The quantity of water plaintiffs claim defendants should continue to permit to escape is not established.
It is a rule long recognized that a landowner cannot acquire a prescriptive right to the continued flow of waste or seepage water from the land of another, that is, seepage water or waste water running from one's land to that of another need not be continued and it may be intercepted and taken by such owner at any time and used on the land to which it is appurtenant. Garns v. Rollins, 41 Utah 260, 125 P. 867; Burkart v. Meiberg, 37 Colo. 187, 86 P. 98, 6 L.R.A., N.S., 1104, 119 Am.St.Rep. 279; Smith Canal or Ditch Co. v. Colorado Ice Storage Co., 34 Colo. 485, 82 P. 940, 3 L.R.A., N.S., 1148; Petersen v. Cache County Drainage District No. 5, 77 Utah 256, 294 P. 289. For collection of authorities see Ann.Cas. 1915C, 1165.
"No valid appropriation can be made or prescriptive right acquired by gathering surplus water as it flows over the surface from adjoining property upon which it has been spread for irrigation purposes, or by merely accepting and using water when it is allowed to flow into one's ditch by the original owner, who makes exclusive use of it whenever he chooses to do so." 30 Am.Jur. 611, Sec. 19.
The original appropriator may at any time recapture waste water remaining on his land and apply it to a beneficial use. Barker v. Sonner, 135 Or. 75, 294 P. 1053; Sebern v. Moore, 44 Idaho 410, 258 P. 176; Reynolds Irrigation Co. v.
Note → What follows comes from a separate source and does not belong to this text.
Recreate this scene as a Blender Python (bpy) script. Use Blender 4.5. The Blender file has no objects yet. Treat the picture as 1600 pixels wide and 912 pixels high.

Sproat, 70 Idaho 217, 214 P.2d 880.
Hence, as against the original appropriator and owner, an adjoining land owner cannot acquire a prescriptive right to waste or seepage water.
While the decree as entered might be construed as adjudging defendants the owners of water, if any, escaping from Tanner's land, Tanner was not a party to the action, and the decree as entered should not be construed to affect Tanner's right to irrigation water of which he is the owner, or precipitation falling on his land. The judgment thusly construed is affirmed. Costs to respondents.
TAYLOR, C.J., and PORTER, ANDERSON and SMITH, JJ., concur.